Data segment
----------

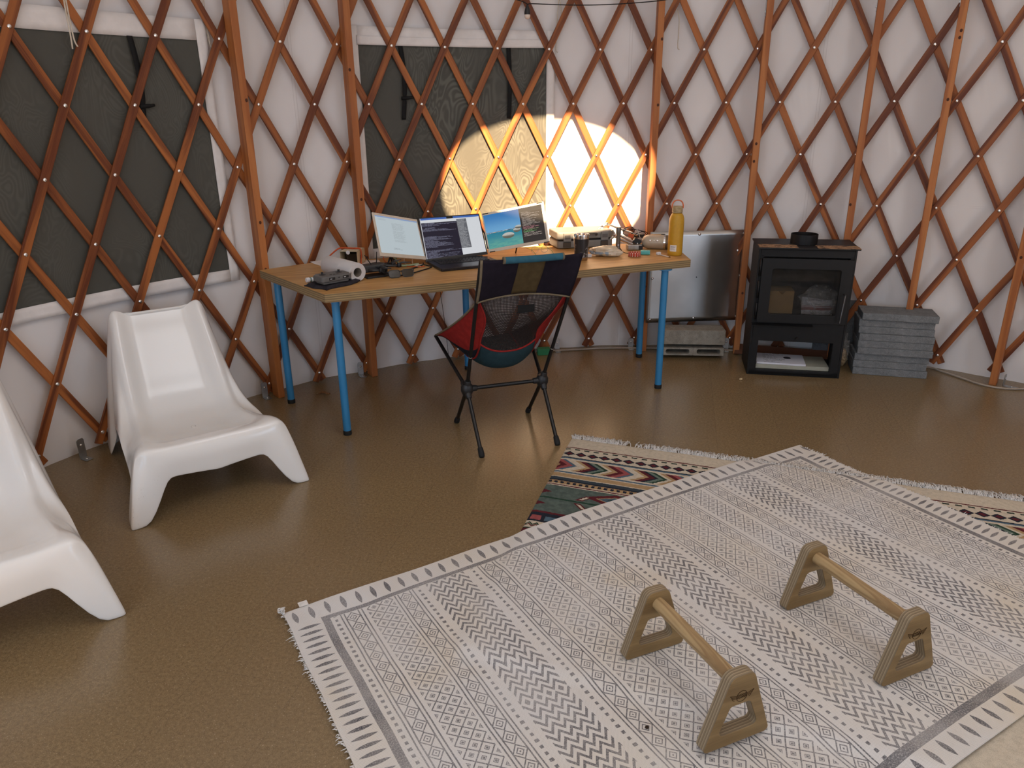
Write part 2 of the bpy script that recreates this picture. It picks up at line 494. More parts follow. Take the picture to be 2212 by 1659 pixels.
# daylight comes in by a glazed door and two windows behind the camera
def opening(kind, n, d0, d1, z0, z1):
    mb = MB(); e = bpy.data.objects.new('%s_%d' % (kind, n), None); COL.objects.link(e); struct(e)
    for a, b, c, d in ((d0 - 1, d0, z0, z1), (d1, d1 + 1, z0, z1), (d0 - 1, d1 + 1, z1, z1 + .06), (d0 - 1, d1 + 1, max(z0 - .06, 0), max(z0, .06))):
        s = curved_strip(a, b, c, d, RF, 8, 3); k = mb.add(s.v)
        for f, uv in zip(s.f, s.uv): mb.face([i + k for i in f], uv)
    o = mb.build('frame', M['post'], e, solid=.06)
opening('door', 1, 118, 137, 0, 2.0)
opening('window', 3, 196, 216, .7, 1.9)
opening('window', 4, 228, 248, .7, 1.9)

# ------------------------------------------------------------------ the wall lattice
BOLTS = {
 0: [(0,-58.43,1.862), (1,-53.03,1.865), (2,-47.71,1.868), (3,-42.36,1.870), (4,-36.92,1.871), (6,-26.12,1.871), (7,-20.67,1.870), (8,-15.16,1.868), (9,-9.71,1.866), (10,-4.30,1.863), (11,1.10,1.860), (12,6.52,1.857), (13,11.92,1.855), (14,17.39,1.852), (16,28.25,1.846), (17,33.74,1.843)],
 1: [(0.5,-55.68,1.566), (1.5,-50.30,1.567), (2.5,-44.96,1.569), (3.5,-39.58,1.569), (4.5,-34.22,1.569), (5.5,-28.81,1.568), (6.5,-23.34,1.567), (7.5,-17.91,1.566), (8.5,-12.50,1.564), (9.5,-7.05,1.563), (10.5,-1.62,1.562), (11.5,3.79,1.561), (12.5,9.20,1.560), (13.5,14.64,1.559), (14.5,20.04,1.557), (15.5,25.49,1.556), (16.5,30.94,1.554), (17.5,36.33,1.551)],
 2: [(0,-58.30,1.268), (1,-52.90,1.267), (2,-47.53,1.266), (3,-42.23,1.267), (4,-36.83,1.267), (5,-31.49,1.266), (6,-26.02,1.265), (7,-20.58,1.261), (8,-15.23,1.261), (9,-9.79,1.259), (10,-4.40,1.259), (11,1.04,1.260), (12,6.44,1.261), (13,11.84,1.262), (14,17.28,1.262), (16,28.15,1.262), (17,33.62,1.264)],
 3: [(-0.5,-60.89,0.972), (0.5,-55.52,0.970), (1.5,-50.16,0.968), (2.5,-44.80,0.967), (4.5,-34.08,0.963), (6.5,-23.23,0.959), (7.5,-17.87,0.958), (9.5,-7.19,0.957), (10.5,-1.77,0.957), (11.5,3.65,0.961), (12.5,9.09,0.964), (13.5,14.51,0.967), (14.5,19.93,0.970), (15.5,25.38,0.971), (16.5,30.85,0.974), (17.5,36.31,0.977)],
 4: [(-1,-63.56,0.681), (0,-58.16,0.674), (1,-52.80,0.671), (2,-47.42,0.670), (3,-42.09,0.667), (16,28.04,0.682), (17,33.54,0.687)],
 5: [(-0.5,-60.81,0.384), (2.5,-44.68,0.370), (3.5,-39.19,0.366), (5.5,-28.47,0.361), (6.5,-23.19,0.360), (15.5,25.29,0.393), (16.5,30.74,0.397), (17.5,36.22,0.404)],
 6: [(0,-58.13,0.088), (4,-36.51,0.067), (6,-25.81,0.068), (10,-4.70,0.072)],
}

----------

The request
From the first line above down to the line with "opening('window', 4, 228, 248, .7, 1.9)", reproduce every line and no others, omitting pictures.

Exercise answer
Write part 2 of the bpy script that recreates this picture. It picks up at line 494. More parts follow. Take the picture to be 2212 by 1659 pixels.
# daylight comes in by a glazed door and two windows behind the camera
def opening(kind, n, d0, d1, z0, z1):
    mb = MB(); e = bpy.data.objects.new('%s_%d' % (kind, n), None); COL.objects.link(e); struct(e)
    for a, b, c, d in ((d0 - 1, d0, z0, z1), (d1, d1 + 1, z0, z1), (d0 - 1, d1 + 1, z1, z1 + .06), (d0 - 1, d1 + 1, max(z0 - .06, 0), max(z0, .06))):
        s = curved_strip(a, b, c, d, RF, 8, 3); k = mb.add(s.v)
        for f, uv in zip(s.f, s.uv): mb.face([i + k for i in f], uv)
    o = mb.build('frame', M['post'], e, solid=.06)
opening('door', 1, 118, 137, 0, 2.0)
opening('window', 3, 196, 216, .7, 1.9)
opening('window', 4, 228, 248, .7, 1.9)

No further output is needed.